Kyu Iwasaki-tei Gardens
by John McGee

The mansion designed by Josiah
Conder at the entrance to Kyu Iwasaki-tei, Tokyo
(Photos: John McGee)
In a crowded city where 3LDK spells luxury, Kyu
Iwasaki-tei is a vision of pre-war gentility and privilege. There's a
real, two-story, European-style wooden mansion, with fluted columns
framing the entrance porch, coffered wood ceilings too high to scrape
your head on, and the first Western toilet in Japan.

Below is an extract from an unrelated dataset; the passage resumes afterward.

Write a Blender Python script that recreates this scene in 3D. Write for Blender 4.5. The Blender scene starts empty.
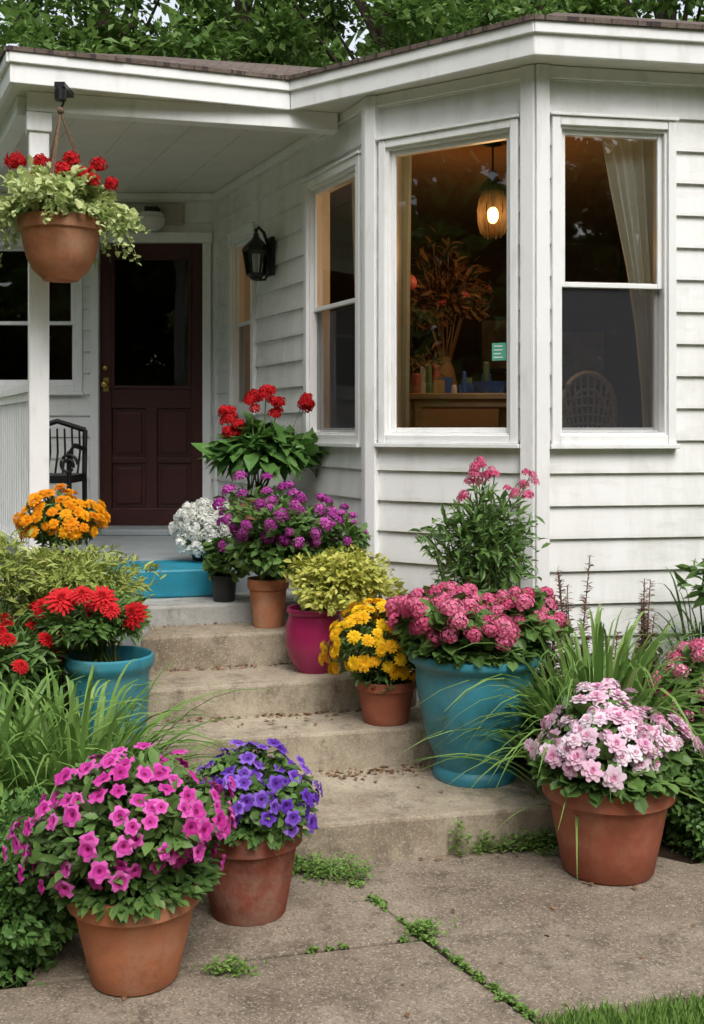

And that’s only the guesthouse. The
owner, his family, and 48 servants and retainers lived around back in a
Japanese complex of tatami rooms and courtyard gardens nearly double
the size. Here, refinement was seamless paulownia wood ceilings and fusuma (sliding
doors) painted with seasonal motifs.
The 1896 estate, a stone’s skip across
Shinobazu Pond from Ueno Park, originally included 20 buildings on
nearly 50,000 square meters. The 30 percent of the grounds that remains
stand as a park-like testament to the meeting of two key figures in
fin-de-siecle Tokyo: a powerful Japanese industrialist and a successful
British architect.
Hisaya Iwasaki (1865-1955) was born in the same
thatched roof house in Kochi, Shikoku, as his father Yataro, the
founder of Mitsubishi. He graduated from the University of Pennsylvania
in 1890, and in 1893 became the third president of Mitsubishi, by then
one of the most influential zaibatsu
(conglomerates) in the country. He hired Josiah Conder to design the
mansion on the estate where he would live for more than 50 years.

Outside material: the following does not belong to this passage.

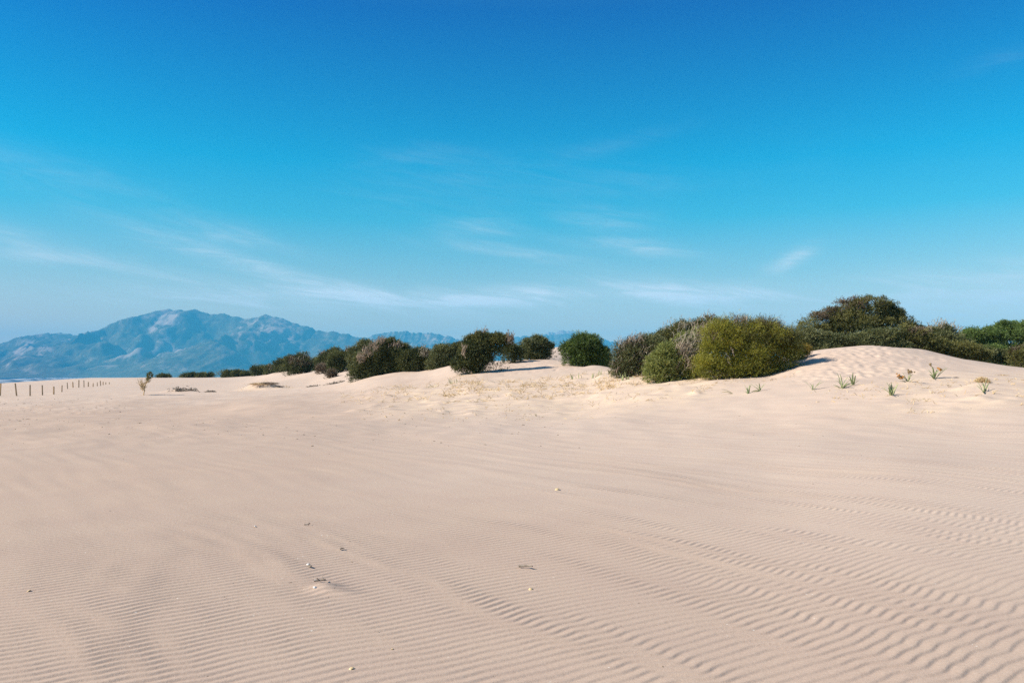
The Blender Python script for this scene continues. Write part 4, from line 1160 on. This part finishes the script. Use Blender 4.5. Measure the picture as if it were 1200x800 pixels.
# ------------------------------------------------------------------ single shells and twigs in the foreground
def at_px(px, py):
    lo, hi = 2.0, 60.0
    D = 1.6 * F / (py - HZ)
    for _ in range(12):
        z = gz1(wx(px, D), D); D = (EYE - z) * F / (py - HZ)
    return wx(px, D), D
def ripple_z(x, y): return float(terrain(np.array([x]), np.array([y]), True)[0])

def shell(px, py, size, label, mk='shell', seed=0):
    rs = np.random.RandomState(seed)
    x, y = at_px(px, py); z = ripple_z(x, y)
    # a ribbed half-dome, open below and with a curled lip
    n, m = 14, 6
    V = []
    for i in range(m):
        p = i / (m - 1) * 1.55
        for j in range(n):
            t = j / n * 2 * math.pi
            rib = 1 + .06 * math.cos(7 * t)
            V.append((math.sin(p) * math.cos(t) * rib * 1.15, math.sin(p) * math.sin(t) * rib, .62 * math.cos(p) + .04 * rs.normal()))
    V = np.array(V) * size
    i = np.arange(m - 1)[:, None] * n; j = np.arange(n)[None]; j2_ = (j + 1) % n
    Q = np.stack([i + j, i + n + j, i + n + j2_, i + j2_], -1).reshape(-1, 4)
    o = link_mesh('shell', V, Q, 4, M[mk], None, True)
    o.location = (x, y, z + size * .12); o.rotation_euler = (R(rs.uniform(-25, 25)), R(rs.uniform(-30, 10)), rs.uniform(0, 6))
    return tag(o, label, 'shell', 'shells on the rippled sand')

def stick(px, py, ln, ang, label, r=.008, seed=0, kinks=1, up=.015):
    rs = np.random.RandomState(seed)
    x, y = at_px(px, py); z = ripple_z(x, y)
    d = np.array([math.cos(ang), math.sin(ang), .12])
    tb = Tubes()
    tb.add([-d * ln / 2, rs.normal(size=3) * .06 * ln, d * ln / 2], r, r * .5, 6)
    for k in range(kinks):
        b = d * ln * rs.uniform(-.3, .3)
        e = b + norm(rs.normal(size=3) + [0, 0, .8]) * ln * .4
        tb.add([b, (b + e) / 2 + rs.normal(size=3) * .02 * ln, e], r * .7, r * .4, 5)
    o = tb.build('twig', M['twig'], None, True)
    o.location = (x, y, z + up)
    return tag(o, label, 'twig', 'twigs on the rippled sand')

shell(369, 688, 0.0150, 'white shell at the foot of the dark forked twig', seed=1)
shell(370, 681, 0.0122, 'white shell flake touching the top of the dark forked twig', seed=2)
shell(361, 662, 0.0136, 'white shell lying behind the dark forked twig', seed=3)
shell(622, 690, 0.0177, 'tan shell on ripples in front of the straight twig', 'shelltan', 4)
shell(412, 784, 0.0150, 'orange tan shell nearest the bottom of the picture', 'shelltan', 5)
shell(653, 574, 0.0306, 'pale shell beside a short ridge on the mid sand', 'shelltan', 6)
shell(299, 617, 0.0150, 'small white shell on the far side of the ripples, left of centre', 'shell', 7)
shell(34, 692, 0.0136, 'pale shell half buried near the left edge', 'shelltan', 8)
shell(460, 760, 0.0095, 'small tan shell fragment up right of the orange tan shell', 'shelltan', 9)
stick(375, 683, .09, .1, 'dark forked twig among white shells', .007, 1, 4, .02)
stick(363, 665, .05, -.8, 'short black twig by the shell behind the forked twig', .010, 2, 1, .012)
stick(616, 666, .13, -.55, 'straight grey twig lying on ripples right of centre', .011, 3, 0, .02)
stick(360, 616, .06, .3, 'small branching twig on the left far ripples', .006, 4, 3, .015)
stick(401, 644, .04, .5, 'bent little twig on ripples behind the forked twig', .006, 5, 2, .01)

Kyu Iwasaki-tei's expansive
portico
belies its
Tokyo address
Conder (1852-1920), probably best known outside
Japan for his classic text “Landscape Gardening in
Japan,” came to Tokyo in 1877 on a government contract to
teach architecture and help modernize building technology. He spent the
rest of his life here, exerting a lasting influence through the
eclectic mix of Gothic, Tudor, “Oriental” and other
styles he brought to over 50 buildings in Tokyo. Many of the
capital’s first important western style structures were by
Conder—the Tokyo Imperial Museum (1881), Meiji government
reception hall or Rokumeikan (1883), Nicolai Cathedral (1891), office
buildings in Iwasaki-developed Marunouchi—and students of his
designed Tokyo Station and the Akasaka Detached Palace.

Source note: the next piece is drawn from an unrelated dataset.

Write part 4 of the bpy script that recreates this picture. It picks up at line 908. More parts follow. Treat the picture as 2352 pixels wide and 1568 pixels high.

For Iwasaki’s mansion, Conder used
Jacobean and Pennsylvania country house elements, plus many details
novel for the time: wood parquet floors, stained glass, a spiral
staircase, and fifteen elaborate stone fireplaces, each unique. For the
billiards room next door, Conder built a Swiss-style wood
cabin.
After the end of WWII, Iwasaki donated his estate
to Japan (and two Japanese gardens—Rikugien in Komagome and
Kiyosumi Gardens in Fukugawa)—to Tokyo and spent his last
days in the countryside. Kyu Iwasaki-tei then got abused first by the
US military intelligence during the Occupation and later by the
Japanese Supreme Court, which knocked down nearly all of the Japanese
section to build a horrendous training center they would soon abandon.
The Western house finally gained important cultural asset status in
1961 and the remainder of the estate in 1999. Tokyo Prefecture took
over management in 2001.
Following a 13-year renovation sponsored by the
Cultural Affairs Agency, the Conder-designed mansion reopened in 2003.
After touring its sumptuous interiors, visitors can sip green
tea in the impressive Japanese section (designed by Kijuro Ookawa)
that’s still extant or have a picnic on the expansive lawn
out back.
_______________________________________
Kyu Iwasaki-tei Gardens is at Ikenohata 1-3-45,
Taito-ku, near Ueno Park in Tokyo, Japan. Tel:
03-3823-8340. Also
nearby is the home/museum of Taikan Yokoyama, Japan’s
preeminent 20th-century nihonga
painter. Nearest stn: Yushima
(Chiyoda Line) or Okachimachi stn (JR Yamanote).